The question of Larry brings up another point: namely, that for a conspiracy that has supposedly been running for hundreds if not thousands of years, the Masons don’t seem to be very good at it. Even though they set up one of their own as Larry’s campaign manager, you’d think he’d have make an effort to get Larry onside with the Masonic agenda before the election, at least so he could tell his masters to fix the election for another candidate if it looked like Larry wouldn’t be malleable.

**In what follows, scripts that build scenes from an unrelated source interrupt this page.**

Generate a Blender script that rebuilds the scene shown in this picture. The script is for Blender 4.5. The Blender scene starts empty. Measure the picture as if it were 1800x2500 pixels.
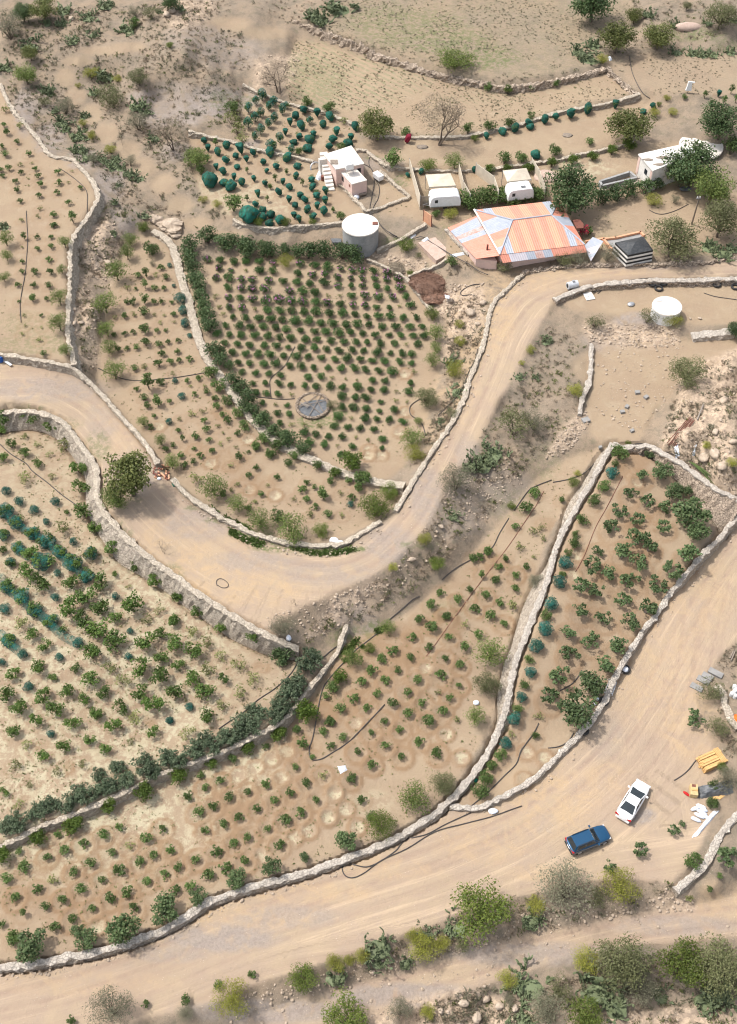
import bpy, math, random, re
import numpy as np
random.seed(7); RNG = np.random.default_rng(7)
C = bpy.context.scene.collection
# ------------------------------------------------------------------ camera
CAMH, D, F = 110.0, math.radians(50.5), 2800.0
SD, CD = math.sin(D), math.cos(D)
cam_d = bpy.data.cameras.new('camera'); cam = bpy.data.objects.new('camera', cam_d); C.objects.link(cam)
cam.location = (0, 0, CAMH); cam.rotation_euler = (math.pi/2 - D, 0, 0)
cam_d.sensor_fit = 'VERTICAL'; cam_d.sensor_height = 24; cam_d.lens = F/2500*24
cam_d.clip_start = 1; cam_d.clip_end = 9000
bpy.context.scene.camera = cam
def unproj(px, py, z):
    X = (np.asarray(px, float)-900)/F; Y = (1250-np.asarray(py, float))/F
    t = (CAMH-z)/(SD - Y*CD)
    return X*t, t*(CD + Y*SD)
def proj(x, y, z):
    dz = z-CAMH
    dep = y*CD - dz*SD
    return 900 + F*x/dep, 1250 - F*(y*SD + dz*CD)/dep
def depth(x, y, z): return y*CD - (z-CAMH)*SD
# ------------------------------------------------------------------ terrain grid
PX = np.concatenate([[-9000, -5000, -3000, -2000, -1500, -1200, -1000], np.arange(-800, 2601, 5.0), [2800, 3000, 3300, 3800, 4800, 6800, 10800]])
PY = np.arange(2950, -451, -5.0)
XS = (PX-900)/F
YY = (1250-PY)/F
TS = (CAMH-4)/(SD - YY*CD); YS = TS*(CD + YY*SD)
YS = np.concatenate([[-40., 0.], YS, [400, 520, 800, 1400, 3000, 6000]])
TS = np.concatenate([[70., 88.], TS, np.array([400, 520, 800, 1400, 3000, 6000])*CD + (CAMH-4)*SD])
GX = XS[None, :]*TS[:, None]; GY = np.repeat(YS[:, None], len(XS), 1)
NR, NC = GX.shape
def inpoly(px, py, poly):
    inside = np.zeros(px.shape, bool); n = len(poly); j = n-1
    for i in range(n):
        xi, yi = poly[i]; xj, yj = poly[j]
        if yi != yj:
            c = ((yi > py) != (yj > py)) & (px < (xj-xi)*(py-yi)/(yj-yi)+xi)
            inside ^= c
        j = i
    return inside
def pts(s): return [tuple(float(v) for v in p.split(',')) for p in s.split()]
def idw(px, py, ctrl):
    num = 0; den = 0
    for (a, b, z) in ctrl:
        w = 1/(((px-a)**2 + (py-b)**2)**1.5 + 1e-3); num = num + w*z; den = den + w
    return num/den
# walls traced in the photograph (pixel of the coping), reused as field borders
WA = pts("0,205 10,226 22,253 37,277 57,297 79,323 99,348 117,374 132,384 154,386 174,388 192,405 212,425 227,445 239,469 238,489 225,515 207,540 183,571 174,595 170,626 172,656 170,689 169,719 167,755 165,804 167,829 176,862 180,893")
WB1 = pts("0,865 50,872 116,884 180,897 220,935 259,974 275,994 303,1024 339,1063 366,1098 386,1134")
WB2 = pts("422,1170 450,1203 496,1237 551,1270 617,1303 694,1325 772,1333 827,1331 860,1317 900,1292 930,1273")
WB3 = pts("966,1248 1005,1182 1043,1121 1067,1084 1094,1048 1119,1004 1136,966 1149,920 1164,886 1177,850 1186,820 1190,790 1195,768 1201,747 1212,729 1232,712 1247,697 1261,682 1276,670")
WC = pts("0,1010 33,1005 69,1003 110,1010 143,1024 165,1043 182,1065 204,1096 220,1118 234,1140 237,1178 237,1214 248,1242 276,1278 303,1308 344,1346 380,1374 424,1406 471,1441 520,1474 576,1510 631,1541 686,1565 730,1587")
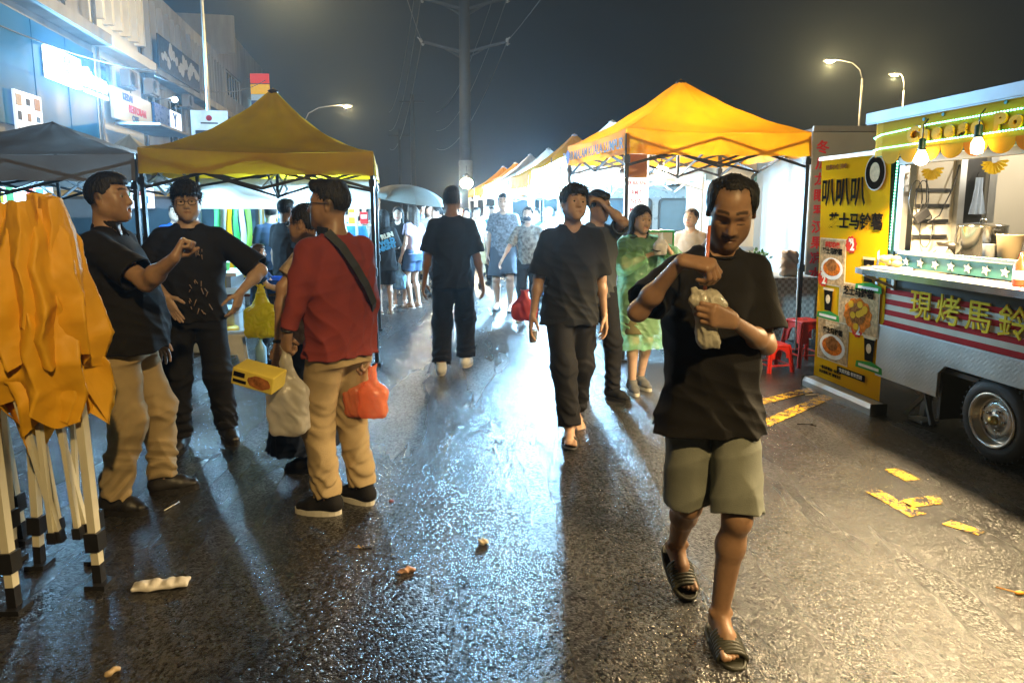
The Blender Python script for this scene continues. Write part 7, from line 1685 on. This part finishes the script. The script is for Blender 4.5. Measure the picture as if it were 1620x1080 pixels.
o = thing('food_scrap', 'pale curled food scrap near the bottom edge', 'scrap', tuple(gnd(178, 1066)), .8); F_ = Field(); F_.ell((-.012, 0, .008), (.016, .010, .010)); F_.ell((.014, .008, .008), (.018, .010, .010)); F_.disp = folds(9, .004, 90, 40); F_.build('scrap', mat('scrap_tan', (.52, .38, .22), .6), o, .003)
o = thing('drinking_straw', 'thin white straw lying on the road by the boots', 'straw', tuple(gnd(272, 800, .005)), R(75)); b = MB(); b.tube([(-.055, 0, .0), (.055, 0, .0)], .0035, 6); b.build('straw', WHITEP, o)
o = thing('food_scrap', 'orange scrap with a stalk at the right edge of the road', 'scrap', tuple(gnd(1612, 940)), 0); b = MB(); b.sphere((0, 0, .008), .014, 8, sc=(1.6, .8, .6)); b.tube([(-.01, 0, .01), (-.06, .05, .004)], .003, 5); b.build('scrap', mat('scrap_orange', (.70, .30, .02), .5), o)
o = thing('food_scrap', 'reddish scrap on the road below the orange bags', 'scrap', tuple(gnd(619, 793)), 0); b = MB(); b.sphere((0, 0, .005), .012, 8, sc=(1.4, 1, .4)); b.build('scrap', mat('scrap_red', (.2, .04, .03), .5), o)
o = thing('wooden_stick', 'pale wooden stick on the ground by the banner base', 'stick', tuple(gnd(1285, 624, .006)), R(5)); b = MB(); b.tube([(-.06, 0, 0), (.06, .01, 0)], .005, 6); b.build('stick', mat('pale_wood', (.6, .5, .35), .6), o)
o = thing('dry_twig', 'dark twig on the bright strip of road', 'twig', tuple(gnd(1275, 672, .006)), R(-20)); b = MB(); b.tube([(-.06, 0, 0), (.02, .012, .004), (.07, 0, 0)], .004, 5); b.tube([(.02, .012, .004), (.05, .04, 0)], .003, 5); b.build('twig', BROWN, o)
# ---------------------------------------------------------------- wet night air
hz = bpy.data.materials.new('haze'); hz.use_nodes = True; nt = hz.node_tree; nt.nodes.remove(nt.nodes['Principled BSDF'])
pv = nt.nodes.new('ShaderNodeVolumePrincipled'); pv.inputs['Color'].default_value = (.70, .86, 1.0, 1); pv.inputs['Density'].default_value = .0014; pv.inputs['Anisotropy'].default_value = .78
nt.links.new(pv.outputs[0], nt.nodes['Material Output'].inputs['Volume'])
b = MB(); b.box((0, 45, 16), (120, 150, 35)); tag(b.build('haze', hz), kind='stuff')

Likewise, Adrian Rodriguez – the police captain in overall charge of the Rory murder investigation in 2000 – is appointed at Dean of Harvard in 2011 since he went back into academia after his police career, and soon becomes a thorn in the side of the university’s Freethinkers club, a key Masonic recruiting ground. Why would the Masons ever allow someone they weren’t sure of to become Dean of one of their centres of power?

The Masons in The Last Degree are a lot like the conspiracy in The Passage – they are ruthlessly competent when the plot needs them to be and powerless when the plot needs them to be, and the end result is that they don’t feel like a real organisation with sensibly worked-out capabilities and competencies so much as a cartoon villain at the mercy of the author’s whims. This is not good in this case because part of the point of the book seems to disseminate Masonic conspiracy theories, but at every turn the novel hurts the credibility of those theories by presenting an utterly boneheaded vision of how the conspiracy is supposed to operate.